**DO THIS:** Copy the data below exactly, omitting any picture it contains.

**SUPPLIED INFORMATION:**
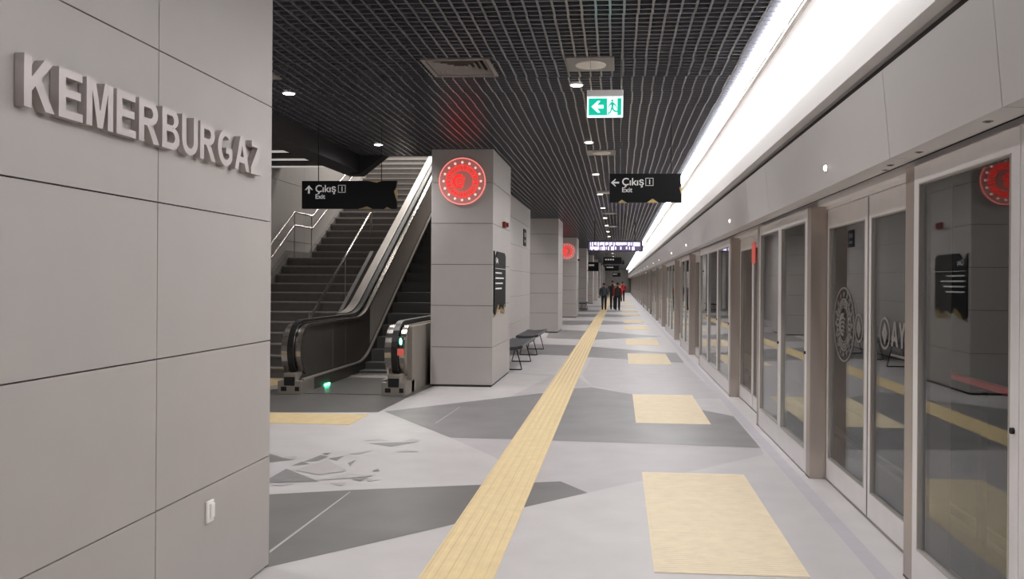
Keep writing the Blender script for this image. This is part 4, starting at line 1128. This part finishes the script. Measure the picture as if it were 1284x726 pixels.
# ------------------------------------------------------------------ unseen lights added to brighten the stairs
def area(x, y, z, sx, sy, e, colr=(1, .95, .9), rot=(0, 0, 0)):
    L = bpy.data.lights.new('stairwell_fill', 'AREA'); L.shape = 'RECTANGLE'; L.size = sx; L.size_y = sy; L.energy = e; L.color = colr
    o = bpy.data.objects.new('stairwell_fill', L); o.location = (x, y, z); o.rotation_euler = rot; col.objects.link(o); return o
u0 = None
for i, yy in enumerate((18.5, 21.5, 24.5)):
    if u0 is None:
        u0 = thing('stair_fill_light', '', 'light', (-4.9, yy, 7.5), 'unseen lights added over the upper stairs')
        k = MB(); k.box(-6.0, -3.8, yy - .1, yy + .1, 7.44, 7.5); k.build('housing', M['alu'], u0)
        k = MB(); k.box(-5.98, -3.82, yy - .08, yy + .08, 7.43, 7.44); k.build('diffuser', M['lamp'], u0); r = u0
    else: r = dup(u0, (-4.9, yy, 7.5))
    al_ = area(0, 0, -.08, 2.1, .15, 75); al_.parent = r; al_.location = (0, 0, -.08)
    r['label'] = f'unseen light strip added high over the upper stairs, {ordinal(i)} from below'

# ------------------------------------------------------------------ world, camera, view
w = bpy.data.worlds.new('World'); scn.world = w; w.use_nodes = True
w.node_tree.nodes['Background'].inputs['Color'].default_value = (.9, .88, .9, 1)
w.node_tree.nodes['Background'].inputs['Strength'].default_value = .06
cam = bpy.data.cameras.new('Camera'); co = bpy.data.objects.new('Camera', cam); col.objects.link(co); scn.camera = co
cam.sensor_fit = 'HORIZONTAL'; cam.sensor_width = 36; cam.lens = FPX / 1284 * 36
cam.shift_x = (642 - CX) / 1284; cam.shift_y = (CY - 363) / 1284
cam.clip_start = .05; cam.clip_end = 400
mtx = Matrix((RGT, UPV, -FWD)).transposed().to_4x4(); mtx.translation = Vector((0, 0, EYE)); co.matrix_world = mtx
scn.view_settings.view_transform = 'Standard'; scn.view_settings.look = 'None'
scn.view_settings.exposure = 0.4; scn.view_settings.gamma = 1.0; scn.view_settings.use_curve_mapping = False
scn.cycles.max_bounces = 12; scn.cycles.diffuse_bounces = 7; scn.cycles.transparent_max_bounces = 24; scn.cycles.glossy_bounces = 6
scn.cycles.sample_clamp_indirect = 6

**EXERCISE ANSWER:**
Keep writing the Blender script for this image. This is part 4, starting at line 1128. This part finishes the script. Measure the picture as if it were 1284x726 pixels.
# ------------------------------------------------------------------ unseen lights added to brighten the stairs
def area(x, y, z, sx, sy, e, colr=(1, .95, .9), rot=(0, 0, 0)):
    L = bpy.data.lights.new('stairwell_fill', 'AREA'); L.shape = 'RECTANGLE'; L.size = sx; L.size_y = sy; L.energy = e; L.color = colr
    o = bpy.data.objects.new('stairwell_fill', L); o.location = (x, y, z); o.rotation_euler = rot; col.objects.link(o); return o
u0 = None
for i, yy in enumerate((18.5, 21.5, 24.5)):
    if u0 is None:
        u0 = thing('stair_fill_light', '', 'light', (-4.9, yy, 7.5), 'unseen lights added over the upper stairs')
        k = MB(); k.box(-6.0, -3.8, yy - .1, yy + .1, 7.44, 7.5); k.build('housing', M['alu'], u0)
        k = MB(); k.box(-5.98, -3.82, yy - .08, yy + .08, 7.43, 7.44); k.build('diffuser', M['lamp'], u0); r = u0
    else: r = dup(u0, (-4.9, yy, 7.5))
    al_ = area(0, 0, -.08, 2.1, .15, 75); al_.parent = r; al_.location = (0, 0, -.08)
    r['label'] = f'unseen light strip added high over the upper stairs, {ordinal(i)} from below'

# ------------------------------------------------------------------ world, camera, view
w = bpy.data.worlds.new('World'); scn.world = w; w.use_nodes = True
w.node_tree.nodes['Background'].inputs['Color'].default_value = (.9, .88, .9, 1)
w.node_tree.nodes['Background'].inputs['Strength'].default_value = .06
cam = bpy.data.cameras.new('Camera'); co = bpy.data.objects.new('Camera', cam); col.objects.link(co); scn.camera = co
cam.sensor_fit = 'HORIZONTAL'; cam.sensor_width = 36; cam.lens = FPX / 1284 * 36
cam.shift_x = (642 - CX) / 1284; cam.shift_y = (CY - 363) / 1284
cam.clip_start = .05; cam.clip_end = 400
mtx = Matrix((RGT, UPV, -FWD)).transposed().to_4x4(); mtx.translation = Vector((0, 0, EYE)); co.matrix_world = mtx
scn.view_settings.view_transform = 'Standard'; scn.view_settings.look = 'None'
scn.view_settings.exposure = 0.4; scn.view_settings.gamma = 1.0; scn.view_settings.use_curve_mapping = False
scn.cycles.max_bounces = 12; scn.cycles.diffuse_bounces = 7; scn.cycles.transparent_max_bounces = 24; scn.cycles.glossy_bounces = 6
scn.cycles.sample_clamp_indirect = 6